[r-t] Practical Extension

Robin Woolley robin at robinw.org.uk
Fri Aug 3 11:31:19 UTC 2018


Following on from pervsious correspondence:

Richard Grimmett asked "Are you saying there is much less significant 
improvement to be made on what was there already than previously thought?"

Isn't this inevitably true from all human endeavour? As an example I met 
only today, when I'm going on a week's ringing holiday, I like to get 
the OS maps for the area which also come with a free mobile-phone 
version. About three month ago, my usual supplier had changed their 
web-site which made it very difficult to select the maps I wanted so I 
changed supplier. Today I find the original supplier has gone bust 'due 
to some very recent & unforeseen setbacks following the relaunch of our 
website'. Not much improvement there, then.

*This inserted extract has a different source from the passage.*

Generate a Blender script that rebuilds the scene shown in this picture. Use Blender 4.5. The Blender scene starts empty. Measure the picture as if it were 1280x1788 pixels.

As regards Extension, I've been interested in it for at least 25 years 
so it is comparatively easy for me to do extensions by hand. It is, 
after all, a practical subject. (Thought: if you can't do it by hand, 
how the ... can you write a program to do it?)

Everyone on this list should be capable of doing it. If you understand 
place notation, then I could teach any of you to do it within an hour - 
face to face, of course.

One point - I think it is a bit of a delusion to hope that every method 
can be extended to every succeeding stage. We should be quite happy with 
a particular method not having extensions at all. There is no 
fundamental theorem saying there must be extensions within any given 
rule-space. (Why does the name Godel spring to my mind here?).

The current rules on extension have one advantage. They are objective 
and make no value-decision on any one in a set of competing extensions.